Metacomet Greenway has First Annual Meeting

By Marjorie Turner Hollman
For anyone who has ever visited a rail trail, or even a local trail that is well maintained, it is easy to take for granted the work that has gone into creating and maintaining even the most simple path through a park, garden, or woodland. The task of creating a new trail network, however, is pretty daunting, and the folks working on the proposed Metacomet Greenway have been very busy.
The group held their first annual meeting (they are nearly finished with their paperwork to be a 501c3 organization) November 17 at the Fiske Library in Wrentham. The scale of the project they are undertaking is impressive. The proposed trail is planned to follow the path of a former rail line that ran from Walpole, through Norfolk, Wrentham, Plainville and North Attleboro.
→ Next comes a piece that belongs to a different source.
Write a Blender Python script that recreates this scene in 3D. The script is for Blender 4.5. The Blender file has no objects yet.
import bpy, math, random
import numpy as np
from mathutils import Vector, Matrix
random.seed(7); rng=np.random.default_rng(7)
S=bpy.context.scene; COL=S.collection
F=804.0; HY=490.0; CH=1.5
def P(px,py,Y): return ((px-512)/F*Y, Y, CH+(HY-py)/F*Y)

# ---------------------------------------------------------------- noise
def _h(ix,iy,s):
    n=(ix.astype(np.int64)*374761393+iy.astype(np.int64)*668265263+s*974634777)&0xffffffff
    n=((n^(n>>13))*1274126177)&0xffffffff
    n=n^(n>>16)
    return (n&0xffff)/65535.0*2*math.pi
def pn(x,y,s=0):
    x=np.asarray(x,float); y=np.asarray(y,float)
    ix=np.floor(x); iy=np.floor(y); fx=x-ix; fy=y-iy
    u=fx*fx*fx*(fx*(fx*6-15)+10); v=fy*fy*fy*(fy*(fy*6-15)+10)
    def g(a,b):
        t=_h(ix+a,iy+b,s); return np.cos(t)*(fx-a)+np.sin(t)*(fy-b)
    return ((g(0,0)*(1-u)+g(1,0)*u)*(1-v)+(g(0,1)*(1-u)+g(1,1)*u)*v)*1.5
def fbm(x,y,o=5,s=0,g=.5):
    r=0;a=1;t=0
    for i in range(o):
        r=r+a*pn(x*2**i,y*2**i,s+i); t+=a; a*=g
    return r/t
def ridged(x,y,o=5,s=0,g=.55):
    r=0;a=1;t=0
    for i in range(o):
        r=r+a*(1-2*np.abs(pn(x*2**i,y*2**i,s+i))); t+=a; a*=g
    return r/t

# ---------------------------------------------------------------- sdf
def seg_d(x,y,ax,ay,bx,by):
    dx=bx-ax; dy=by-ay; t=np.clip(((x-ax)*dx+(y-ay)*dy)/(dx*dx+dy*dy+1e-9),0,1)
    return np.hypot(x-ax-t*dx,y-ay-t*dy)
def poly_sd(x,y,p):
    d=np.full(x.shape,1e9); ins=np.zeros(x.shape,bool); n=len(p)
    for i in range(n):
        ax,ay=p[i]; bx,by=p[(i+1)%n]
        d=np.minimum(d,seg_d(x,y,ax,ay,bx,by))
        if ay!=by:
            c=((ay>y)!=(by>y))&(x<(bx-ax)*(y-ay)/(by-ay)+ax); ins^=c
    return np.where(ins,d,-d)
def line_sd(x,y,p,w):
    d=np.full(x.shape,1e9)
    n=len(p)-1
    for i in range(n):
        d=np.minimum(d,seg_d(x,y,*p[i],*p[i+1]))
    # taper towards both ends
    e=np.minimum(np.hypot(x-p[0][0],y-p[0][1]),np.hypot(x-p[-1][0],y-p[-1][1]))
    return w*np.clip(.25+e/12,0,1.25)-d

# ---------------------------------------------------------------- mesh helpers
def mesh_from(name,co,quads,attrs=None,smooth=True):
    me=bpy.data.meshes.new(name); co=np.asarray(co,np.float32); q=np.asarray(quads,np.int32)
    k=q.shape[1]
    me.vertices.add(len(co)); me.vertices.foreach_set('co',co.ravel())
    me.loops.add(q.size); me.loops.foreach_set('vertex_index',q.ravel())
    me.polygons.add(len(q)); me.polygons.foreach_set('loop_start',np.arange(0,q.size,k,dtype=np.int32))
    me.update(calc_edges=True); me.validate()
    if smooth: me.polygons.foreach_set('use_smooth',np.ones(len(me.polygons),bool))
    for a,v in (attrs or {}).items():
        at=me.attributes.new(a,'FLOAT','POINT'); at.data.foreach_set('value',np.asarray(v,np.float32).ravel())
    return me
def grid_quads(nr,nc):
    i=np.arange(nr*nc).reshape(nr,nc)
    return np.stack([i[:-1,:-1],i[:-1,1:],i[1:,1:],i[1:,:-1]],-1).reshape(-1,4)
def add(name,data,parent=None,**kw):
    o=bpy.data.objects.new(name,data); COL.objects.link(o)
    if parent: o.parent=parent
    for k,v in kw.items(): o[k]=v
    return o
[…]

Some towns, such as Walpole and Plainville, already have the rights to most of the proposed trail. Norfolk and Wrentham both have feasibility engineering studies underway, an important milestone in creating a new greenway. Community Preservation funds in Norfolk and Wrentham are being put to use to pay for the engineering studies. Plainville owns most of the land  along the proposed rail trail corridor. North Attleboro owns almost none of the land needed to build the trail through its town borders. Crossing Rt. 1A is a challenge that will need to be dealt with.
The group has a budget but has been constrained in fund-raising until it receives its non-profit status confirmation from the IRS. In the meantime, they are seeking new members, with the basic membership costing $35 while other levels of membership are available as well.
Greenway president Zack McKeever, who led the meeting, noted, “We’re trying to get this project on the towns’ radar.”
One of the biggest challenges facing the group in these early planning stages is that there is no trail that is publicly accessible yet, so they lack pretty photos to help get folks excited about the project. McKeever commented, “It is difficult getting people excited when we don’t have bridges or other great photos to share with people.”
Indeed, at this early stage, it is a great challenge to help people visualize how this trail could transform the communities it will run through. A healthy dose of imagination helps. Perhaps some visits to other area rail trails can also help area residents picture what it will be like to have a rail trail nearby, providing a way for individuals and families to get outside and travel by foot or bike along the path the Metacomet Greenway will someday cover. 
Get in on the fun, hard work, and ground floor of planning to make this trail a reality in your community. The group’s next public meeting is scheduled for Wednesday, January 26 at 7 p.m., tentatively at the Fiske Library.